Getting on the housing ladder is becoming more difficult: only 36 per cent of new households can afford to buy compared to 46 per cent in the late 1980s; and, since 1999, the ratio of average house prices to average income for first time buyers has risen by 50 per cent. Government assistance has helped social tenants, key workers and other priority groups who would have been unable to afford a home without help.

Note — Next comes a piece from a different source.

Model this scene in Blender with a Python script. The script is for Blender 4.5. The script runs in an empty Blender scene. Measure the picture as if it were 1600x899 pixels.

According to today’s report to Parliament, if the DCLG continues to make improvements to targeting and managing the programme, annual savings of up to £112 million could be achieved:

The DCLG and the Housing Corporation, who allocate grants to RSLs, need to improve their understanding of how funds are being used. In 2004-05, RSLs received over £90 million more in grants than they needed to operate the Shared Ownership scheme, although it is possible that RSLs were unable to anticipate the high rate of increase in house prices between their application for grant and the sale of the properties. The NAO report has also found in retrospect that, since 1999, RSLs have benefited by up to £56 million from the increase in house prices and their current interest in LCHO property is potentially worth up to £720 million. Although RSLs, who are non-profit making private bodies, use these returns to subsidise their housing activities, including the provision of more affordable housing, controls over the returns and their use must be tightened to ensure the funds are being reinvested quickly and properly to maximise the effectiveness and impact of LCHO programmes.

"Low cost home ownership assistance has helped thousands to take their first step onto the housing ladder. But, to ensure that as many other households as possible get the chance to do the same, the assistance needs to be more tightly managed and better focused on those it would benefit most.

"The Department for Communities and Local Government, the Housing Corporation and Registered Social Landlords must work together to ensure that the assistance is being effectively managed and monitored. This will be particularly important in securing value for money as the schemes expand to try to help an extra 100,000 households."